Adjectives and verbs and adverbs are the province of the great landscape photographers, not nouns. That’s a really good thing to learn. It applies to other types of photography just as well. Ever seen a sports photograph that made you feel something? Yeah, that bone-crushing blow was really good at evoking an emotion, wasn’t it? 

Great landscape photographers are also not static. They don't settle for side-of-the-road, they don't settle for first-place-I-saw-it, they don't accept their first impression of where to take a shot without challenging that. Landscape photographers move around a lot. They look at a waterfall from the top, the sides, the bottom, behind it, in front of it, basically anywhere they can put their body. 

Jack Dykinga, one of the best landscape photographers I know, once showed all that in an article for Popular Photography (March 2003). We saw the shot he first attempted at a waterfall, then subsequent explorations, each of which is considerably different than the original. He’s sold all six of the shots he showed in that article to other publications at some point, so it’s not exactly as if one is “better” than the other. But note that he was using Point #2: where is the spot and why? Each shot was pretty much from a different position relative to the waterfall. 

To some degree, Dykinga’s article also addressed #3, but I have a better example of that: Half Dome. We all know Ansel Adams’ Moon and Halfdome shot. But even from that same position on North Dome you can get other shots, such as this one.

bythom US CA Yosemite film 1240

Quite different than Ansel's version, isn't it? I call this Half Dome Dominates the Moon.

In Ansel’s shot, the point of focus is more balanced between the moon and Half Dome. In my shot, Half Dome dominates. More across the valley to Glacier Point and you get a totally different set of things you can focus on, including the reason why the rock is called Half Dome. The great landscape photographers look for those differences and exploit them. 

I’ve written about depth before and probably need to do more, as it’s one of the most important things you can learn from a landscape photographer. When a landscape photographer busts out the really wide lens, it isn’t usually because they’re trying to cover a wide vista, it’s because they want to push more depth into their photograph: the thing that’s close in their shot (bush, flower, animal, rock, etc.) requires the wide angle to get it in the frame because of how close they get to it. The far in the shot is probably the thing you thought they wanted the lens for, but note how small a portion of the frame the far tends to be in those shots! The photographer is using size to convey depth (big is near, small is farther away). 

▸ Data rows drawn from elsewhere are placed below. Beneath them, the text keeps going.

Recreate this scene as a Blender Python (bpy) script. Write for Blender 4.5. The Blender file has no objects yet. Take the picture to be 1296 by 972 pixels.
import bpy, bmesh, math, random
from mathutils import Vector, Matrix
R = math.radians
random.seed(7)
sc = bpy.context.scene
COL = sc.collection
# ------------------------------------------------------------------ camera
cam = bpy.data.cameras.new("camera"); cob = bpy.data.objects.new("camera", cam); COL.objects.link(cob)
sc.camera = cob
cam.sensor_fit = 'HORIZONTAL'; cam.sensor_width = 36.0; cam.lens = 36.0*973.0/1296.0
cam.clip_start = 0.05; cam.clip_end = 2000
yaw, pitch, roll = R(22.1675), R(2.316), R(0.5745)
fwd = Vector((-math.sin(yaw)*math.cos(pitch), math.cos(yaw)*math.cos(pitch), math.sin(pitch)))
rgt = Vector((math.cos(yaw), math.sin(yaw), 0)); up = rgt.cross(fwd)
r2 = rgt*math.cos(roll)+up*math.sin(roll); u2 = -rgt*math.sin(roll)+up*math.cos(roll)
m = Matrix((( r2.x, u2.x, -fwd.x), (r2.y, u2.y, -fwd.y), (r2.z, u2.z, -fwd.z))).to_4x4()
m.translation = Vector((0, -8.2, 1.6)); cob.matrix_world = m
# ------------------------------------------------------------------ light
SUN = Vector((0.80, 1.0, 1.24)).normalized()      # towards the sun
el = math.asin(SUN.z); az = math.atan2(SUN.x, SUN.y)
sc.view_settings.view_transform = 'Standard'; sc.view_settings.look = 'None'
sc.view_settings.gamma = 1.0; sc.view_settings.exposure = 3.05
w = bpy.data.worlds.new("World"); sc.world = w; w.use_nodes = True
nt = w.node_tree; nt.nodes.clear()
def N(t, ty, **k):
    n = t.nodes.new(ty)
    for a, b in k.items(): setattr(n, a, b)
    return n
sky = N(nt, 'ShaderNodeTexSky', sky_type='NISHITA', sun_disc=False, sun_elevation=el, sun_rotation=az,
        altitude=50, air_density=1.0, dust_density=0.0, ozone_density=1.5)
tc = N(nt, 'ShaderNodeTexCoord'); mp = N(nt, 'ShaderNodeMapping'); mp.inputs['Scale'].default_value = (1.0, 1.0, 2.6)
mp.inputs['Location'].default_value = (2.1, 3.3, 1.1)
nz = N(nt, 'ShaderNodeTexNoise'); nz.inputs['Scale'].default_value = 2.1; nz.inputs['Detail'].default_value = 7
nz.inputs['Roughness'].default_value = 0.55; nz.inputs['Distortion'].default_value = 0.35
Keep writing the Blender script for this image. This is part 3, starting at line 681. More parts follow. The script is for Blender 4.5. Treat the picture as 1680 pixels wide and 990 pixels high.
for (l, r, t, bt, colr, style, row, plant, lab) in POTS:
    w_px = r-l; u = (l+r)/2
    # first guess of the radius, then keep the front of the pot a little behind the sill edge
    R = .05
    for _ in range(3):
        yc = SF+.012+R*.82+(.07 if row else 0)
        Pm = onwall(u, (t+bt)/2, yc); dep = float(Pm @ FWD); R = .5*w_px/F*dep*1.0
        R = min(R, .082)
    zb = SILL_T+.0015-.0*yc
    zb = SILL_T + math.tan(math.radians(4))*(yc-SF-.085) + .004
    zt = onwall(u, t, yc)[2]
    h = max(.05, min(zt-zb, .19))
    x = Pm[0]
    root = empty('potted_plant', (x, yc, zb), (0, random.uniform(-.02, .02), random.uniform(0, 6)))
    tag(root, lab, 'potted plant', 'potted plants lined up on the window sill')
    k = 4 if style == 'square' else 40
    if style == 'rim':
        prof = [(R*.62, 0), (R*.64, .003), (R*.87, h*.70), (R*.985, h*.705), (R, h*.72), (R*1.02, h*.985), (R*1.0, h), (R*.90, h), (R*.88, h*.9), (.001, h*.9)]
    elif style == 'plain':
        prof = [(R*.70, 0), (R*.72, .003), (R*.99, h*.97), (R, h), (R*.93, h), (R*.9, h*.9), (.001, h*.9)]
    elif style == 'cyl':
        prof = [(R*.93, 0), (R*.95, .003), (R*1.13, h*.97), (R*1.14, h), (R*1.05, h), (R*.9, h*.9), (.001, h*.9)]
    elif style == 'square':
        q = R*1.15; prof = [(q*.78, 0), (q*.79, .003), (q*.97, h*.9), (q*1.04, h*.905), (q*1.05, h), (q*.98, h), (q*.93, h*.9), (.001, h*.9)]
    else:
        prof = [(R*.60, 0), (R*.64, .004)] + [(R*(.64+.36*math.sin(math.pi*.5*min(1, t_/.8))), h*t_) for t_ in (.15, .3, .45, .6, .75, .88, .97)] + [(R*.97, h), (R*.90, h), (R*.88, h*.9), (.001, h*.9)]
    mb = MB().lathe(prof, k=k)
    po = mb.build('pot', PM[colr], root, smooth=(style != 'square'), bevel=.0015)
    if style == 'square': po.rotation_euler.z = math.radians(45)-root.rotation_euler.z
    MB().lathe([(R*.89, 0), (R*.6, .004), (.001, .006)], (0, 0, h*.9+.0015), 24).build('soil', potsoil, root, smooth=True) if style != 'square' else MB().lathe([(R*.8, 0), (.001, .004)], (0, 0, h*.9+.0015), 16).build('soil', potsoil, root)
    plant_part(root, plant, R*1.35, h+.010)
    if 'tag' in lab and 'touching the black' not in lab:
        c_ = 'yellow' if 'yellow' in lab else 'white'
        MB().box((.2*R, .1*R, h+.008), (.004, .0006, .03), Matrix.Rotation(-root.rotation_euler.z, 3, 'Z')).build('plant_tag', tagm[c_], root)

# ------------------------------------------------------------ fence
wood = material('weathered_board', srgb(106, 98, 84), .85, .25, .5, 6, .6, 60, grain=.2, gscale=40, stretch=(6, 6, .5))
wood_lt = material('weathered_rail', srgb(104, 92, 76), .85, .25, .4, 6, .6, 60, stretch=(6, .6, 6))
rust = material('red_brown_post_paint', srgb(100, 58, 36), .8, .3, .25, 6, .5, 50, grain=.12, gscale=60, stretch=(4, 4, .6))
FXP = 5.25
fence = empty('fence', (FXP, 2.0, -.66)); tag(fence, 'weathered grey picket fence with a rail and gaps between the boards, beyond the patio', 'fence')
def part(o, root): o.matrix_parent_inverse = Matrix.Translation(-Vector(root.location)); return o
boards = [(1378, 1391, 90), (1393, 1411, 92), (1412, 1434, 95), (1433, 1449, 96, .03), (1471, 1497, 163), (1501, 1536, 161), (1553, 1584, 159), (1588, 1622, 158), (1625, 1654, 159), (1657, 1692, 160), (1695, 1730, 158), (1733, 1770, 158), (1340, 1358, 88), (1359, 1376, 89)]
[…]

But if you really want to learn how to show depth, look really closely at how the great shots with a near/far depth relationship work through the middle. To really get the feeling of depth, you need a strong near, a strong middle, and a strong far. Depth is a continuous thing. If all you have is a near/far with no middle, you actually have a relationship shot (near thing versus far thing, how do they relate?). But if you capture near, middle, far successfully, you have a depth shot.

Finally, there’s something that a lot of landscape photographers don’t talk about, but you need to know: how many times did they go to that place before they got the exact shot they wanted? The answer is usually not "once”. It’s often dozens of times. 

Why is that? Because there are a ton of factors that go into making a successful shot. Light is one of them, and it varies at different times of year in most places. It varies at different times of day. Skies vary hour by hour, day by day, season by season. So does plant and animal life. Sometimes its about the number of other visitors who are at that place and might be in the shot. Or getting the same shot. 

To make your landscape shot stand out from the others, you have to get everything right, and that means being there with the right gear at the right time. Today might not be the right time. So figure out when the right time is. And why.

Again, all this applies to any type of shooting you might do. All five lessons here are applicable to event photography, sports photography, family photography, travel photography, macro photography, basically any kind of photography you can imagine.